All too typically, the European Union institutions intend to tackle the problem by becoming involved in an entirely new sphere. The idea is not only that groups in the European Parliament would receive funding, but that pan-European parties themselves would be funded directly by the EU taxpayer, and that with that funding would come the power for the EU to regulate. We believe that that is totally unacceptable.

First, it is wrong in principle for the EU to regulate political parties such as the European People's party, the party of European Socialists and the European Liberals, Democrats and Reformers.

Secondly, it is wrong for the EU taxpayer to be told that he or she has to pay for those political parties. To reiterate, we are talking not about contributing to the cost of the parties' work in the European Parliament, which is provided for separately, but about subsidising the parties themselves.

Thirdly, those provisions have the potential to discriminate systematically against non-integrationist political parties both in the United Kingdom and elsewhere.

Fourthly, the ability to decide the regulations and funding not by unanimity but by QMV further increases the chances of the measures being used in a harmful and negative manner.

We are concerned about the draft statute for pan-European parties, which is proposed under current treaty bases and has been subject to lengthy discussion. Initially, 7 million euros are to be made available for party funding, divided between the five existing European political parties. It may be said that that is not a huge sum, but 7 million euros is 7 million too many in our view. There is potential for the amount to rise in future—that may even be inevitable—and its distribution may be discriminatory.

In advancing its proposal earlier this year, the Commission said:

"holding political views favourable to European integration is not a precondition to obtaining the status of a European political party, nor for receiving Community financing."

I am sure that we are grateful for that. However, our concern is that giving the money to pan-European political parties means that, in Britain and elsewhere, the effect is exactly the same in practice.

Unlike Labour and the Liberal Democrats, the Conservative party is not a member of a pan-European political party. That is the distinction. Prior to the Nice Council, the former Foreign Secretary seemed to think, when he appeared in front of the Select Committee on Foreign Affairs, that we were members of the European People's party. We are not. Conservative MEPs are allied to the European People's party-European Democrats group in the European Parliament, but that is not a political party. Our party is not a member of the EPP itself, which is such a transnational party. We are not the UK branch of the EPP in the way that the Labour party is the UK branch of the party of European Socialists or the Liberal Democrat party is of the ELDR.

It is true that declaration 11 states that funding provisions shall apply on the same basis to all the political forces represented in the European Parliament. But if the second-largest national force in the European Parliament—namely the United Kingdom Conservative party—is not a member of any of the organisations receiving the funding, how can that principle be honoured?

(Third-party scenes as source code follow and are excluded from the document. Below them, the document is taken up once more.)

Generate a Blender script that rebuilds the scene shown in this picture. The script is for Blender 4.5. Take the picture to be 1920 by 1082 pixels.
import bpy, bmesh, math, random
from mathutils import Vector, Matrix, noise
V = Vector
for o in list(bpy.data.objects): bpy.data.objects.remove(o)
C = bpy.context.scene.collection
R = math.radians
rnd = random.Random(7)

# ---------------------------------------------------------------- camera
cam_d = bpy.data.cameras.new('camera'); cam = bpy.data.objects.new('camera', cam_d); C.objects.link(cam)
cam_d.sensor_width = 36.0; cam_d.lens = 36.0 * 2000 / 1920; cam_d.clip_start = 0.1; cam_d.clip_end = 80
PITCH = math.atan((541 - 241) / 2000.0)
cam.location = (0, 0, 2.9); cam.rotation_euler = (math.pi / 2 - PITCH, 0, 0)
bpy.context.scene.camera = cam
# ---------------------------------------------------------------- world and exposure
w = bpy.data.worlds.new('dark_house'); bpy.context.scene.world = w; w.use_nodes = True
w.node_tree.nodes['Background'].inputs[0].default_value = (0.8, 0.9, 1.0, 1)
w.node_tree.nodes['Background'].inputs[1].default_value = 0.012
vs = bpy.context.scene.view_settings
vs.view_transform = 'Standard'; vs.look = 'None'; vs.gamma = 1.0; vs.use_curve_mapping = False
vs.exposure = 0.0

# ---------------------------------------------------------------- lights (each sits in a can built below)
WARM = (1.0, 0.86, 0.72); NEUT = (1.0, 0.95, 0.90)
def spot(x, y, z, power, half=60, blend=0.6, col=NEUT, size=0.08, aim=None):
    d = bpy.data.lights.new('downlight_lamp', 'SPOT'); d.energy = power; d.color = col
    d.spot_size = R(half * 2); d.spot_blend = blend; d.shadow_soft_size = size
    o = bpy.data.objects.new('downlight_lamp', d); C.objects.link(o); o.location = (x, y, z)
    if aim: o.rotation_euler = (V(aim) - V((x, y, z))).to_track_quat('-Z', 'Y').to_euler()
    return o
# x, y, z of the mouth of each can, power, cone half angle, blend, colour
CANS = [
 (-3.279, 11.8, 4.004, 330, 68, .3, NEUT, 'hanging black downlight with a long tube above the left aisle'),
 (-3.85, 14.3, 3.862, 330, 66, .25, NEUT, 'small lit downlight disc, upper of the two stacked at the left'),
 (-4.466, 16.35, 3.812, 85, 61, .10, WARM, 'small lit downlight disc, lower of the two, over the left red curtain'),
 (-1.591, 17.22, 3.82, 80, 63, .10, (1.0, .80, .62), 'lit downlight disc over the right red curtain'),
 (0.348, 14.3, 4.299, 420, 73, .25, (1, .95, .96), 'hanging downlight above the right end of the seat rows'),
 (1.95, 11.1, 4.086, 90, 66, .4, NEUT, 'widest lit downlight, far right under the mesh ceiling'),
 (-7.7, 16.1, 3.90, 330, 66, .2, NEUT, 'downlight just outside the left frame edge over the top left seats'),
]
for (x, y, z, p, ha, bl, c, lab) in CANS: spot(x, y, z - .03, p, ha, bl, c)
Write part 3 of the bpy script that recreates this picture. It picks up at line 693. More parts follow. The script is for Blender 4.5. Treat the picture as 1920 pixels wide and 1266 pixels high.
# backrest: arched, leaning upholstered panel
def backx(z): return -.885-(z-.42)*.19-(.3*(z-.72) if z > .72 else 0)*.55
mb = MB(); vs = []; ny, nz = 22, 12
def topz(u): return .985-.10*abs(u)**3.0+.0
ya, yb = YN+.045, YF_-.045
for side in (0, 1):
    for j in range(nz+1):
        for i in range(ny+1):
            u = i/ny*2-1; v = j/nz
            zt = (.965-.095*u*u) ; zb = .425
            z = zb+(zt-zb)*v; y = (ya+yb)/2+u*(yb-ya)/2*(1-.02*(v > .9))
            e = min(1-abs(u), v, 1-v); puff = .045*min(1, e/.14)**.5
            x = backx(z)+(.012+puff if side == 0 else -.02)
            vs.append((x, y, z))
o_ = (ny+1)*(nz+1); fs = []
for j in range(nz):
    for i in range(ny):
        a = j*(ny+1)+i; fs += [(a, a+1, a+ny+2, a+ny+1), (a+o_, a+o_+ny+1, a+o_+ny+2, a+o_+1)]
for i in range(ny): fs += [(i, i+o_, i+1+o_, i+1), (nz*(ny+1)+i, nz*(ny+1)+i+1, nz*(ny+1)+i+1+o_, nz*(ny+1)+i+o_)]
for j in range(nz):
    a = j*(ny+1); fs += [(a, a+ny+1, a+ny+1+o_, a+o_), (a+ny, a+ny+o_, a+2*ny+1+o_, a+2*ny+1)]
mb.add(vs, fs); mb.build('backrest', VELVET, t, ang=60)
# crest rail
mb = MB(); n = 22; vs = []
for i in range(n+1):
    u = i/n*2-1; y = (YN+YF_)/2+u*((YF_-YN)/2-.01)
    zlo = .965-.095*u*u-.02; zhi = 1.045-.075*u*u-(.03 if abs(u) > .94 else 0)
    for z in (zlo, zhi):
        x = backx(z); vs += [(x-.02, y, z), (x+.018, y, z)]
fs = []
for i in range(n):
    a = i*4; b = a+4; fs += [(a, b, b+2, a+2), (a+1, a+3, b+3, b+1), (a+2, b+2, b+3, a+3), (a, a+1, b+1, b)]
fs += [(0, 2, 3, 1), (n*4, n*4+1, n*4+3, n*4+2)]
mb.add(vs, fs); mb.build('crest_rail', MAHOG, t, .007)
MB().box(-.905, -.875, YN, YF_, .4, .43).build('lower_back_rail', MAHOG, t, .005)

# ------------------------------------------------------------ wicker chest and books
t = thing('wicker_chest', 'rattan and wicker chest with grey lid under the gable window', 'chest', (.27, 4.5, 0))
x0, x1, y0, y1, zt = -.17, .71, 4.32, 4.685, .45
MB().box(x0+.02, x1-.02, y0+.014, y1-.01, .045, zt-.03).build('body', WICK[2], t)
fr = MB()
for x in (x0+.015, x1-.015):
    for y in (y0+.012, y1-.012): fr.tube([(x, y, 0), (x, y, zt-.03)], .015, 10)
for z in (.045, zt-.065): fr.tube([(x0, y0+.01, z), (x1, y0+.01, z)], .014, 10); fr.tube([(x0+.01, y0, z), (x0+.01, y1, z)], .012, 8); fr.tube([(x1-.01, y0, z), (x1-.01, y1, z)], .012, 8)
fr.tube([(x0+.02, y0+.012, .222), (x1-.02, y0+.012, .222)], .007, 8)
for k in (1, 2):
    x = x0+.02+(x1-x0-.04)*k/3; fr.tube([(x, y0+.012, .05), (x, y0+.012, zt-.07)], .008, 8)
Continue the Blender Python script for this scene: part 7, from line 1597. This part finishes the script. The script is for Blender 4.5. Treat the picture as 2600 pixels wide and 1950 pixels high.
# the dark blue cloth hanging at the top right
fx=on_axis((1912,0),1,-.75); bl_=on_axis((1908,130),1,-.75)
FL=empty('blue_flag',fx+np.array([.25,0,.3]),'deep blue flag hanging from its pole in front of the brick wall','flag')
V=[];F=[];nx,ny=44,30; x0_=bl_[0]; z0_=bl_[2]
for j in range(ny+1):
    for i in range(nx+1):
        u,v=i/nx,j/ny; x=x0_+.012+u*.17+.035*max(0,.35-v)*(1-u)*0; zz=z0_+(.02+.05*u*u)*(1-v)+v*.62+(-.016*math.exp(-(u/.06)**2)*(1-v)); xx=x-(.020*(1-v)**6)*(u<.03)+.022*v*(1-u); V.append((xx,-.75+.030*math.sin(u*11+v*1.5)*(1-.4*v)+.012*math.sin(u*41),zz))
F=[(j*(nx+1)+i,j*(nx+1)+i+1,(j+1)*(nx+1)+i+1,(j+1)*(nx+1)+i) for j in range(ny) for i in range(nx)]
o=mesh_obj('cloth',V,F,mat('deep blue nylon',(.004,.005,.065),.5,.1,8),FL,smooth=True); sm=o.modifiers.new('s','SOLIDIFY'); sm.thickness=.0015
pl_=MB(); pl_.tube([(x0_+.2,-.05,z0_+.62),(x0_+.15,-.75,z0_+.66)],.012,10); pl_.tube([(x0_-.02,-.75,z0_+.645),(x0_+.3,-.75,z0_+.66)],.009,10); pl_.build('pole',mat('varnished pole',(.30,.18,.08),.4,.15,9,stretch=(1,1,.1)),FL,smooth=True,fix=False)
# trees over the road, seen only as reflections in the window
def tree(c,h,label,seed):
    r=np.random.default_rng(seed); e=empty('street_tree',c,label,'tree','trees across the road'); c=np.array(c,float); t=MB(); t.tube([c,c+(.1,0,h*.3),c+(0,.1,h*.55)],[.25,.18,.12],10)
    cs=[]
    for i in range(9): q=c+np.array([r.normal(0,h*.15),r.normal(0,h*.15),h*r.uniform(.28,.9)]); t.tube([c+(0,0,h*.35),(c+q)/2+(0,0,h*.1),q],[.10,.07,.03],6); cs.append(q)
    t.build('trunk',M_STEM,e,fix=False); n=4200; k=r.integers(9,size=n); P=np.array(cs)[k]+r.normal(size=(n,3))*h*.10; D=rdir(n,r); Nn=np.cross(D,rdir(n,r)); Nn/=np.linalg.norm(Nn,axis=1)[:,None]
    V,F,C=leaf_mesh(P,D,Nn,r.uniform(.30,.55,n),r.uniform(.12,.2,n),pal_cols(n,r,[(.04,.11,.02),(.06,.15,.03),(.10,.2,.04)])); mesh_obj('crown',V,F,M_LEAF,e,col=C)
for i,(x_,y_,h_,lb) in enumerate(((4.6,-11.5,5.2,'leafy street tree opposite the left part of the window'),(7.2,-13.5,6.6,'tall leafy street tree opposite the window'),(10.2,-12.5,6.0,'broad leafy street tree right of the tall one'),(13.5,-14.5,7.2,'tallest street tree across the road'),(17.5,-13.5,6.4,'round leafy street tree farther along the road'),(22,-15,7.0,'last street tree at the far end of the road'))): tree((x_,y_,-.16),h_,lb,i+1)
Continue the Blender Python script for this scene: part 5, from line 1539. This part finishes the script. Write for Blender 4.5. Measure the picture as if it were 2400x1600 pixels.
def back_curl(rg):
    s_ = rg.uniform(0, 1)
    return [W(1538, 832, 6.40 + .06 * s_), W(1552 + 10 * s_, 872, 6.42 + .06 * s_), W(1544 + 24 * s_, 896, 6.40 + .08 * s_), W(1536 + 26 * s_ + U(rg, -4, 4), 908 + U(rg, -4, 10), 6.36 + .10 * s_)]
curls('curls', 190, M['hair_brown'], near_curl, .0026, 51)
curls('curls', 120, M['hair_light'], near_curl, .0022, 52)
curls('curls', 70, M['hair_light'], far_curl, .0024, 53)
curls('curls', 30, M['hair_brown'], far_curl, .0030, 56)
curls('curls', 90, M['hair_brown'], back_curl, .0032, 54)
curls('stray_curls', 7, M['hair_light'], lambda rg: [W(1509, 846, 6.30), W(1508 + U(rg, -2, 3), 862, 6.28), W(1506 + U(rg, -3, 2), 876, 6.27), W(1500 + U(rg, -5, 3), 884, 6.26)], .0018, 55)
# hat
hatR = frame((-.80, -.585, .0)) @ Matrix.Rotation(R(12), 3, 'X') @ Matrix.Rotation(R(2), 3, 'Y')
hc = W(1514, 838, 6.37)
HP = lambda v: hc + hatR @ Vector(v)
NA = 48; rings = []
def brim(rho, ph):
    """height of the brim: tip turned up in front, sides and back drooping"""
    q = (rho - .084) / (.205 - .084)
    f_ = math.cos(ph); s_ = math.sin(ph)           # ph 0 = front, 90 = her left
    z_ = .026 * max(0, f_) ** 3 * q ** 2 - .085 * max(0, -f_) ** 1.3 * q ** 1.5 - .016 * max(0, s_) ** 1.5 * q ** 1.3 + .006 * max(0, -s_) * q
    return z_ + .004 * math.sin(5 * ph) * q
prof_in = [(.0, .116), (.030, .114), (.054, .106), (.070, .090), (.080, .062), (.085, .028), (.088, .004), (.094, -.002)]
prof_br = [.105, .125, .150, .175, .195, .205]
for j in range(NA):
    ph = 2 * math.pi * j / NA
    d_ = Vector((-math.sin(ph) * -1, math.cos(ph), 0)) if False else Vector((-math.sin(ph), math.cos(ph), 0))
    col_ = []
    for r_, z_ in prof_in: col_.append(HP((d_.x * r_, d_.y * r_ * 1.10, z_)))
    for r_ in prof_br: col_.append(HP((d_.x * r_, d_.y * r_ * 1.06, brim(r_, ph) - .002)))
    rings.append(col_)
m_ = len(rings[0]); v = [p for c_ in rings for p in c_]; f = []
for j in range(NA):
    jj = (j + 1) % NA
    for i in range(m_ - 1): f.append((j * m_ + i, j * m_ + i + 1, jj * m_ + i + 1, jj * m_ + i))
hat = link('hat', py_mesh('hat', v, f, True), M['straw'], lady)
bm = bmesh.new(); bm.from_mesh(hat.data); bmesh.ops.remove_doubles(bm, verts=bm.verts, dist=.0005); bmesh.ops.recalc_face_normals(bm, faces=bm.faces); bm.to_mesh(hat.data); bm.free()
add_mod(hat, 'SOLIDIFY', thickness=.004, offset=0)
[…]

It is also true that the draft party statute states that a union of European political parties may register a statute of a European political party for these purposes. The Conservative party is a member of the European Democrat Union, which is a centre-right grouping, encompassing a range of parties across the European continent. But as far as I understand it, the EDU wishes to remain as a union, and does not intend to register as a political party. And why should it?